When a sanctions update is announced, the difficult part is rarely the announcement itself. The real challenge begins afterwards: understanding what has changed, deciding what action is required, applying that change consistently across teams and systems, and being able to evidence the process clearly.
Why This Topic Matters
Sanctions updates now move faster than many of the operating models designed to control them. The challenge is no longer simply retrieving a new designation and loading a file. It is the chain that follows: interpretation, ownership, propagation, approval, evidence, and the downstream operational consequences of getting any part of that chain wrong.

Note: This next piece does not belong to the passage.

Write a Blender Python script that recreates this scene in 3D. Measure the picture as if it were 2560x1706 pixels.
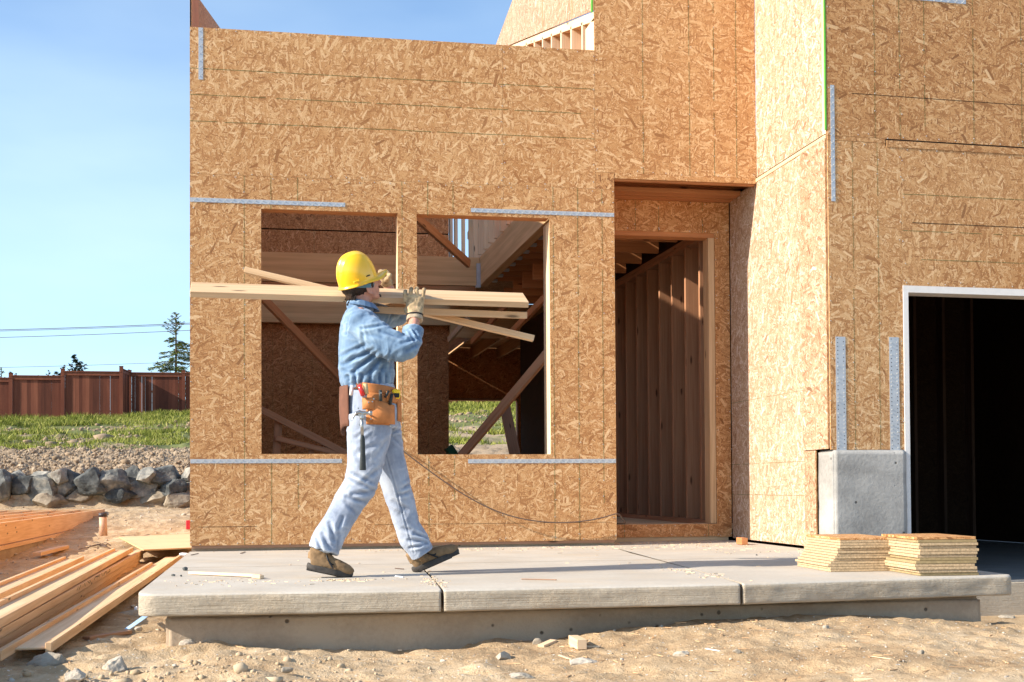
import bpy, bmesh, math, random
import numpy as np
from mathutils import Vector, Matrix, noise
random.seed(7); rng = np.random.default_rng(7)
for o in list(bpy.data.objects): bpy.data.objects.remove(o)
sc = bpy.context.scene
COL = sc.collection
R = math.radians

# ------------------------------------------------------------ camera
CAM = Vector((0.6141, -10.0542, 0.4903)); FPX = 3205.84; PY = 1146.26
def cam_axes(yaw, pitch, roll):
    f = Vector((math.sin(yaw)*math.cos(pitch), math.cos(yaw)*math.cos(pitch), math.sin(pitch)))
    r = Vector((math.cos(yaw), -math.sin(yaw), 0)); u = r.cross(f)
    return math.cos(roll)*r + math.sin(roll)*u, -math.sin(roll)*r + math.cos(roll)*u, f
AR, AU, AF = cam_axes(.1851, .0211, -.0058)
cd = bpy.data.cameras.new('camera'); cam = bpy.data.objects.new('camera', cd); COL.objects.link(cam)
cam.matrix_world = Matrix(((AR.x, AU.x, -AF.x, CAM.x), (AR.y, AU.y, -AF.y, CAM.y), (AR.z, AU.z, -AF.z, CAM.z), (0, 0, 0, 1)))
cd.sensor_width = 36; cd.lens = FPX/2560*36; cd.shift_y = (PY-853)/2560; cd.clip_end = 3000; cd.clip_start = .05
sc.camera = cam
def at(x, y, Y=None, Z=None, X=None):
    """a measured picture point taken to its place on a known plane of the site"""
    d = AR*((x-1280)/FPX) - AU*((y-PY)/FPX) + AF
    t = (Y-CAM.y)/d.y if Y is not None else ((Z-CAM.z)/d.z if Z is not None else (X-CAM.x)/d.x)
    return CAM + d*t

# ------------------------------------------------------------ light
SUN_EL, SUN_AZ = 28.0, 10.5      # the sun stands to the left, almost in line with the front wall
w = bpy.data.worlds.new('World'); sc.world = w; w.use_nodes = True
nt = w.node_tree; nt.nodes.clear()
wo = nt.nodes.new('ShaderNodeOutputWorld'); bg = nt.nodes.new('ShaderNodeBackground'); sky = nt.nodes.new('ShaderNodeTexSky')
sky.sky_type = 'NISHITA'; sky.sun_disc = False; sky.sun_elevation = R(SUN_EL); sky.sun_rotation = R(270-SUN_AZ)
sky.air_density = 0.7; sky.dust_density = 0.6; sky.ozone_density = 3.0
bg.inputs[1].default_value = 0.15
tcw = nt.nodes.new('ShaderNodeTexCoord'); mpw = nt.nodes.new('ShaderNodeMapping'); mpw.inputs['Scale'].default_value = (1.0, 1.0, 3.2); mpw.inputs['Rotation'].default_value = (0, .35, .3)
cn = nt.nodes.new('ShaderNodeTexNoise'); cn.inputs['Scale'].default_value = 1.7; cn.inputs['Detail'].default_value = 5; cn.inputs['Roughness'].default_value = .5
cr_ = nt.nodes.new('ShaderNodeValToRGB'); cr_.color_ramp.elements[0].position = .36; cr_.color_ramp.elements[1].position = .75; cr_.color_ramp.elements[1].color = (.38, .38, .38, 1)
cm = nt.nodes.new('ShaderNodeMix'); cm.data_type = 'RGBA'; cm.inputs[7].default_value = (4.4, 4.8, 5.2, 1)      # thin high cloud
nt.links.new(tcw.outputs['Generated'], mpw.inputs[0]); nt.links.new(mpw.outputs[0], cn.inputs[0]); nt.links.new(cn.outputs[0], cr_.inputs[0]); nt.links.new(cr_.outputs[0], cm.inputs[0]); nt.links.new(sky.outputs[0], cm.inputs[6]); tn = nt.nodes.new('ShaderNodeMix'); tn.data_type = 'RGBA'; tn.blend_type = 'MULTIPLY'; tn.inputs[0].default_value = 1; tn.inputs[7].default_value = (.94, 1.03, 1.01, 1); nt.links.new(cm.outputs[2], tn.inputs[6]); nt.links.new(tn.outputs[2], bg.inputs[0]); nt.links.new(bg.outputs[0], wo.inputs[0])
sd = bpy.data.lights.new('sun', 'SUN'); sd.energy = 4.8; sd.angle = R(.53); sd.color = (1, .90, .76)
sun = bpy.data.objects.new('sun', sd); COL.objects.link(sun)
sdir = Vector((math.cos(R(SUN_AZ))*math.cos(R(SUN_EL)), math.sin(R(SUN_AZ))*math.cos(R(SUN_EL)), -math.sin(R(SUN_EL))))
sun.rotation_euler = sdir.to_track_quat('-Z', 'Y').to_euler()
sc.view_settings.view_transform = 'Standard'; sc.view_settings.look = 'None'
sc.view_settings.exposure = 0.90; sc.view_settings.gamma = 1.0
sc.render.engine = 'CYCLES'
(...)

The panel repeatedly came back to the same point: this is not just a speed issue. Real-time delivery on its own is not enough if the data is noisy, if downstream systems are not synchronized, or if the process cannot be governed and evidenced clearly.
For many institutions, that is where sanctions updates become operationally difficult in practice.
Key Themes from the Discussion
Where the update chain starts and finishes
The update chain starts with the authority decision and publication event, but it only finishes when list changes have been consistently applied across downstream systems and can be properly evidenced.
Downstream strain and false positives
The first major operational bottleneck is often not ingestion, but false positive amplification. Large spikes in new designations can quickly strain capacity unless firms have a way to contain the downstream impact.
Governance, ownership and evidence
Institutions need clear ownership, decision rights, approval thresholds, and evidence of what changed, when it changed, and who approved it. Mature organisations treat this as a governed process, not an ad hoc response.
Why centralised list management matters
Fragmented handling across multiple teams and systems makes consistent propagation harder to achieve. A more central, system-led model improves distribution, governance, and the ability to apply interim controls in a structured way.